Le calendrier d’inscription varie d’un canton à l’autre, mais la plupart exigent que les demandes soient déposées entre janvier et avril pour une rentrée en août. En dehors de cette période, les inscriptions peuvent être refusées ou soumises à des conditions particulières.
Statut de l’élève : enfant de frontalier, binational, résident partiel
La situation administrative de l’enfant est essentielle :
- Les enfants de frontaliers résidant en France n’ont pas accès à l’école publique suisse, sauf exception.
- Les enfants binationaux (franco-suisses) peuvent bénéficier d’une certaine souplesse, surtout s’ils ont de la famille domiciliée en Suisse.
- Les enfants en garde alternée, avec un parent résidant en Suisse, peuvent être considérés comme domiciliés à condition de fournir un justificatif légal.
Chaque situation doit être clairement documentée dans le dossier d’inscription.

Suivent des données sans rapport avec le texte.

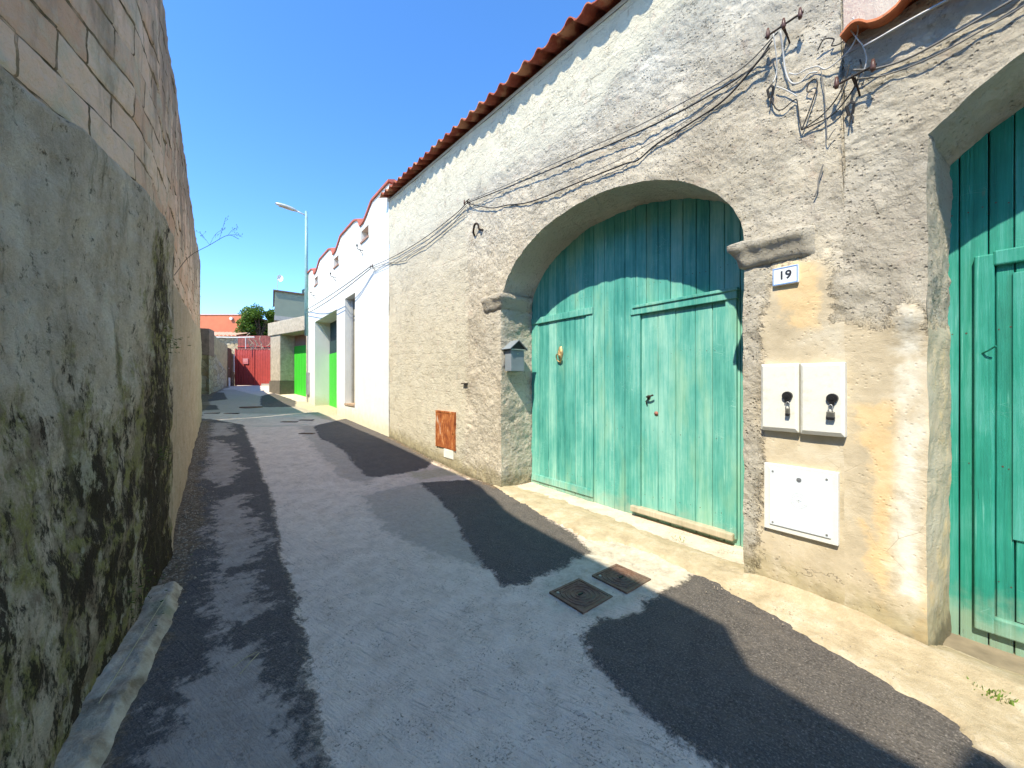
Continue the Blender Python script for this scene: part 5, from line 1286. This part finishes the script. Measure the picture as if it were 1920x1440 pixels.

Quelles démarches si la demande est refusée ?
En cas de refus, plusieurs options s’offrent à vous :
- Contacter directement la direction de l’école pour tenter un échange constructif (utile en cas de refus technique ou incomplet),
- Faire appel à l’autorité cantonale (par exemple, la DGEO à Genève),
- Introduire un recours administratif dans les délais légaux,
- Se tourner vers une école privée, plus souple sur les critères d’admission mais payante.
Il est fortement recommandé de prévoir une solution de repli dans le système français, notamment si vous attendez une réponse tardive des autorités suisses.
Scolariser ses enfants en Suisse lorsqu’on réside en France présente des avantages certains : un système éducatif reconnu pour sa qualité, une immersion linguistique précoce, une orientation professionnelle plus progressive, et une proximité géographique pour les familles frontalières.
Mais cette option comporte aussi des limites importantes : un accès très restreint aux écoles publiques pour les non-résidents, des procédures d’inscription complexes, et des frais élevés en cas de recours à une école privée.
En résumé, la scolarisation en Suisse reste possible dans certaines situations bien précises, mais elle demande une bonne préparation, une connaissance claire du cadre légal et souvent… un plan B côté français. Avant de vous lancer, prenez le temps d’évaluer la faisabilité de votre projet en fonction de votre situation familiale et des règles du canton concerné.